▶ [Raw data]:
§
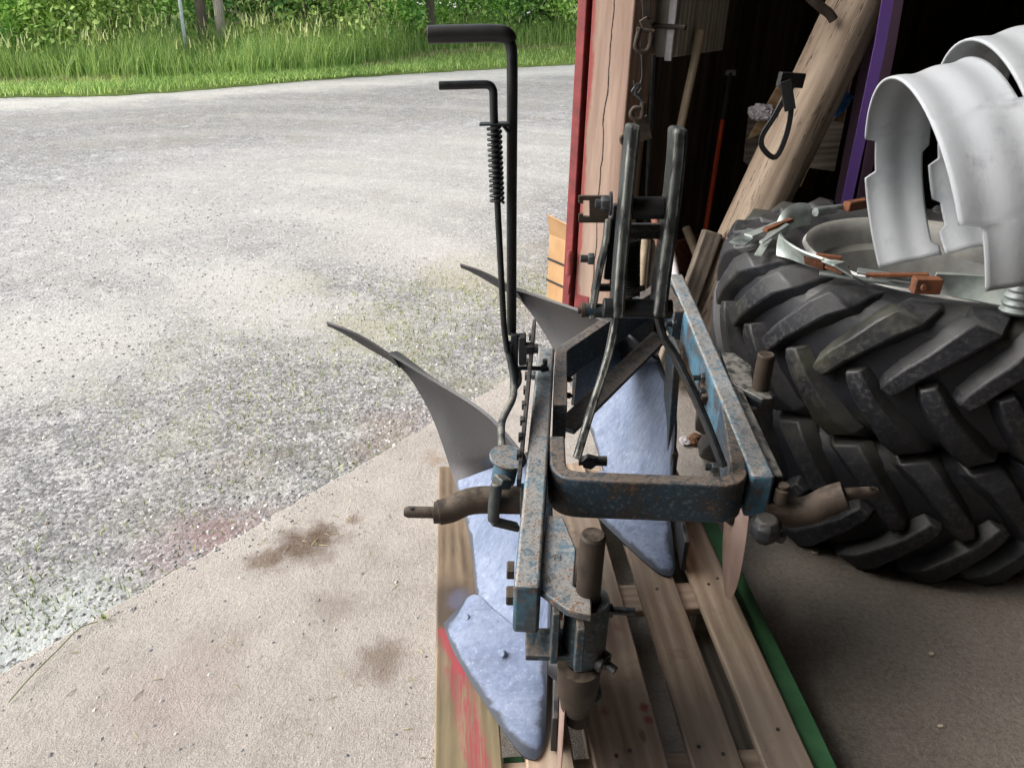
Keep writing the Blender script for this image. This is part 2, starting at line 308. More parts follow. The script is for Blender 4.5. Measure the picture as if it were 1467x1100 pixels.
col = g.mix(g.math('MULTIPLY', moss2, .22), col, lin('84856a'))
g.set('Base Color', col)
hgt = g.math('ADD', g.math('MULTIPLY', v1.outputs['Distance'], -.8), g.math('ADD', g.math('MULTIPLY', v2.outputs['Distance'], -.4), g.math('MULTIPLY', n2, .5)))
g.bump(hgt, .42, .008)
M['gravel'] = g.m
g = G('stones', .85, 0, .3); isl = g.island()
g.set('Base Color', g.ramp(isl, [(0, lin('6c6c6e')), (.3, lin('868688')), (.7, lin('a3a2a0')), (.95, lin('c6c4c0')), (1, lin('86766e'))])); g.bump(g.noise(g.tc('World', rnd=False), 300, 3), .3, .002); M['stones'] = g.m
g = G('verge_soil', .95, 0, .2); n = g.noise(g.tc('World', rnd=False), 3, 6, .7); n2 = g.noise(g.tc('World', rnd=False), 40, 4)
g.set('Base Color', g.mix(n2, g.ramp(n, [(.35, lin('5f6b34')), (.55, lin('6f8a3c')), (.75, lin('9a9468'))]), lin('4f5a2c'))); g.bump(n2, .8, .03); M['verge'] = g.m

# rubber
g = G('tyre_rubber', .5, 0, .45); c = g.tc('Object')
n1 = g.noise(c, 5, 5, .6); n2 = g.noise(c, 70, 5, .7)
col = g.ramp(n1, [(.3, lin('121419')), (.7, lin('22242b'))])
moss = g.math('MULTIPLY', g.step(g.noise(c, 3.1, 4), .54, .7), .22)
col = g.mix(moss, col, lin('777852'))
col = g.mix(g.math('MULTIPLY', g.math('MULTIPLY', g.upf(.1, .9), g.step(n1, .3, .6)), .4), col, lin('5c5b58'))
wear = g.node('ShaderNodeAttribute', attribute_name='edge').outputs['Fac']
col = g.mix(g.math('MULTIPLY', wear, g.math('MULTIPLY', g.step(n2, .46, .66), .35)), col, lin('6e6c69'))
g.set('Base Color', col); g.set('Roughness', g.ramp(n2, [(.3, .42), (.7, .66)])); g.bump(n2, .2, .0015); M['rubber'] = g.m

g = G('white_orange_peel_paint', .72, 0, .5); c = g.tc('Object')
n = g.noise(c, 85, 4, .6); n1 = g.noise(c, 3, 4); n5 = g.noise(c, 14, 5, .6)
pt = g.math('MULTIPLY', n, g.ramp(n5, [(.4, .25), (.65, 1)]))
g.set('Base Color', g.mix(g.math('MULTIPLY', g.step(n5, .55, .75), .5), g.mix(n1, lin('999da4'), lin('acb0b3')), lin('80848a'))); g.bump(pt, .4, .003); M['white'] = g.m
M['rim_grey'] = m_steel('silver_rim_paint', lin('8b8c8a'), lin('b0b0ac'), (.4, .65), .1, 20, .15, dust=lin('9a9588'), dustamt=.5)
def m_web(name, a, b):
    g = G(name, .75, 0, .3); w = g.node('ShaderNodeTexWave', {'Vector': g.tc('Object', rnd=False), 'Scale': 90., 'Distortion': .4}, bands_direction='X').outputs['Fac']
    g.set('Base Color', g.mix(w, a, b)); g.bump(w, .4, .002); return g.m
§
▶ [Task objective]: Leave the pictures out and please restate exactly the lines running from the start of the material through the one with "M['verge'] = g.m".

▶ [In response]:
Keep writing the Blender script for this image. This is part 2, starting at line 308. More parts follow. The script is for Blender 4.5. Measure the picture as if it were 1467x1100 pixels.
col = g.mix(g.math('MULTIPLY', moss2, .22), col, lin('84856a'))
g.set('Base Color', col)
hgt = g.math('ADD', g.math('MULTIPLY', v1.outputs['Distance'], -.8), g.math('ADD', g.math('MULTIPLY', v2.outputs['Distance'], -.4), g.math('MULTIPLY', n2, .5)))
g.bump(hgt, .42, .008)
M['gravel'] = g.m
g = G('stones', .85, 0, .3); isl = g.island()
g.set('Base Color', g.ramp(isl, [(0, lin('6c6c6e')), (.3, lin('868688')), (.7, lin('a3a2a0')), (.95, lin('c6c4c0')), (1, lin('86766e'))])); g.bump(g.noise(g.tc('World', rnd=False), 300, 3), .3, .002); M['stones'] = g.m
g = G('verge_soil', .95, 0, .2); n = g.noise(g.tc('World', rnd=False), 3, 6, .7); n2 = g.noise(g.tc('World', rnd=False), 40, 4)
g.set('Base Color', g.mix(n2, g.ramp(n, [(.35, lin('5f6b34')), (.55, lin('6f8a3c')), (.75, lin('9a9468'))]), lin('4f5a2c'))); g.bump(n2, .8, .03); M['verge'] = g.m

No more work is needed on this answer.